NAPOLEON III
Madame de Staël said of Rienzi and his Romans: “They mistook reminiscences for hopes;” of the second French Empire and the third Napoleon we may say: “They staked their hopes on reminiscences.”
In our individual lives we realize the power of memory, suggestion, association. If we have ever yielded to a vice, we have felt, it may be years after, how the sight of the old conditions revives the old temptation. A glance, a sound, a smell, may be enough to conjure up a long series of events, whether to grieve or to tempt us, with more than their original intensity. So we learn that the safest way to escape the enticement is to avoid the conditions. Recent psychology has at last begun to measure the subtle power of suggestion.
But now, suppose that instead of an individual a whole nation has had a terrific experience of succumbing to temptation, and that a cunning, unscrupulous man, aware of the force of association and reminiscence, deliberately applies both to reproduce those conditions in which the nation first abandoned itself to excess: the case we have supposed is that of France and Louis Napoleon. Before the reality of their story the romances of hypnotism pale.
After Sédan it was the fashion to regard Louis Napoleon as the only culprit in the gilded shame of the Second Empire; we shall see, however, that the great majority of Frenchmen longed for his coming, applauded his victories, and by frequent vote sanctioned his deeds. A free people keeps no worse ruler than it deserves.
The Napoleonic legend, by which Louis Napoleon rose to power, was not his creation, but that of the French: he was simply shrewd, and used it. What was this legend?
When allied Europe finally crushed the great Napoleon at Waterloo, France breathed a sigh of relief. Twenty campaigns had left her exhausted: she asked only for repose. This the Restoration gave her.
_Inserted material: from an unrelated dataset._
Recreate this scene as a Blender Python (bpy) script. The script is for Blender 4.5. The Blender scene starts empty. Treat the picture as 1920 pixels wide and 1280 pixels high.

But the gratification of our transient cravings, however strong they may be, cannot long satisfy; and when the French recovered from their exhaustion, they felt their permanent cravings return. The Bourbons, they soon realized, could not appease those dominant Gallic desires. For the Bourbons had destroyed even that semblance of liberty Napoleon took care to preserve; they persecuted democratic ideas; they brought back the old aristocracy, with its mildewed haughtiness; they babbled of divine right,—as if the worship of St. Guillotine had not supervened. During twenty years France had been the arbitress of Europe; now, under the narrow, forceless Bourbons, she was treated like a second-rate power. Waterloo had meant not only the destruction of Napoleon, from which France derived peace, but also humiliation, which galled Frenchmen more and more as their normal sensitiveness returned.
The Bourbons, knowing that they might be tolerated so long as they were not despised, got up a military promenade into Spain, to prove that France could still meddle in her neighbors’ affairs, and that the Bourbons were not less mighty men of war than the Bonapartes. They captured the Trocadero, and restored vile King Ferdinand and his twenty-six cooks to the throne of Spain; and they hoped that the one-candle power of fame lighted by these exploits would outdazzle the Sun of Austerlitz. But no, the dynasty of Bourbon, long since headless, proved to be rootless too: one evening Charles X played his usual game of whist at St. Cloud; the next, he was posting out of France with all the speed and secrecy he could command.
Louis Philippe, who came next, might have been expected to please everybody: Royalists, because he was himself royal; Republicans, because he was Philippe Egalité’s son; constitutionalists, because he hated autocratic methods; shopkeepers of all kinds, because he was ‘practical.’ And in truth his administration may be called the Golden Age of the bourgeoisie,—the great middle class which, in France and elsewhere, was superseding the old aristocracy. Napoleon had organized a nobility of the sword; after him came the nobility of the purse. Louis Philippe could say that under his rule France prospered: her merchants grew rich; her factories, her railroads, all the organs of commerce, were healthily active. And yet she was discontented. The spectacle of her Citizen King walking unattended in the streets of Paris, his plump thighs encased in democratic trousers, his plump and ruddy face wearing a complacent smile, his whole air that of the senior partner in some old, respectable, and rich firm,—even this failed to satisfy Frenchmen. “He inspires no more enthusiasm than a fat grocer,” was said of him. Frenchmen did not despise money-making, but they wanted something more: they wanted gloire.
Let us use the French word, because the English glory has another meaning. Glory implies something essentially noble,—nay, in the Lord’s Prayer it is a quality attributed to God himself: but gloire suggests vanity; it is the food braggarts famish after. The minute-men at Concord earned true glory; but when the United States, listening to the seductions of evil politicians, attacked and blasted a decrepit power,—fivefold smaller in population, twenty-fold weaker in resources,—they might find gloire among their booty, but glory, never. As prosperity increased, the Gallic appetite for gloire increased. Louis Philippe made several attempts to allay it, but he dared not risk a foreign war, and the failure of his attempts made him less and less respected.